In N.Y., Michael Shain asked in his "Media Ink" column
whether ESPN Senior VP/Exec Editor John Walsh will "put his
name on the masthead" of ESPN Magazine, and if he does,
"what job title will he give himself?" Walsh says "he
hasn't decided yet." Shain: "The question is of great
political importance for the staff of the magazine. What do
you call the man who pulls the strings?" Walsh "oversaw the
first full-dress, dry run earlier this month from which only
five final copies were printed" (N.Y. POST, 1/18).
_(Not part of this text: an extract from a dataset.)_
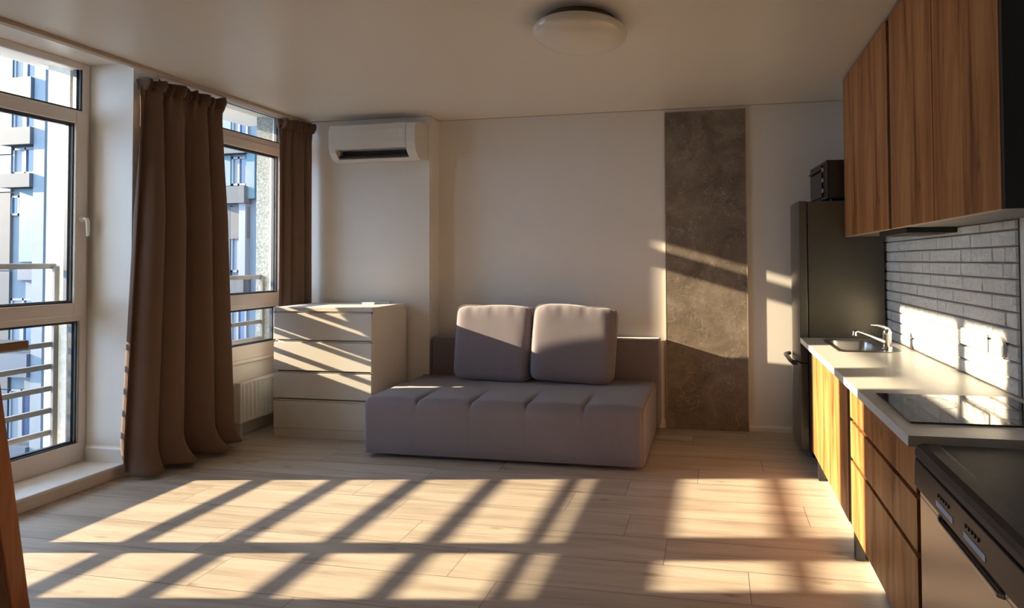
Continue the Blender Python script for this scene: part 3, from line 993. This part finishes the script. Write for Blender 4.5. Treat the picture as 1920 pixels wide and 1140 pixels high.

LAUNCH DATE NEAR: With about two months until the March
11 "kickoff date" of ESPN Magazine, the "scrimmaging is
already well under way," according to Robin Pogrebin of the
N.Y. TIMES. Pogrebin: "ESPN (the scrappy rookie) and Sports
Illustrated (the reigning champion) are fighting over staff
members and design ideas while claiming cool indifference,
and other publishers are scrambling to get a piece of the
action by starting or revamping sports magazines of their
own" (N.Y. TIMES, 1/19). Michael MacCambridge, author of
"The Franchise," an unauthorized history of SI, said that
the competition "should improve SI." MacCambridge: "The
real danger for the readers of SI is that, in an attempt to
get the same kind of young, short-attention-span readers
that ESPN is going for, SI will give up the ground they have
staked out historically, the long bonus pieces in the back
of the magazine." SI Managing Editor Bill Colson: "I have
no intention of giving up the bonus piece" (Tim Whitmire,
ST. LOUIS POST-DISPATCH, 1/18). CNBC's Barbara Monaco
examined the launch of ESPN Magazine. ESPN Magazine GM John
Skipper: "[SI] is written for a baby boom audience. It's
the magazine I grew up with. What we're interested in doing
is creating a magazine that the new generations of sports
fans will think they grew up with" ("Market Wrap," 1/19).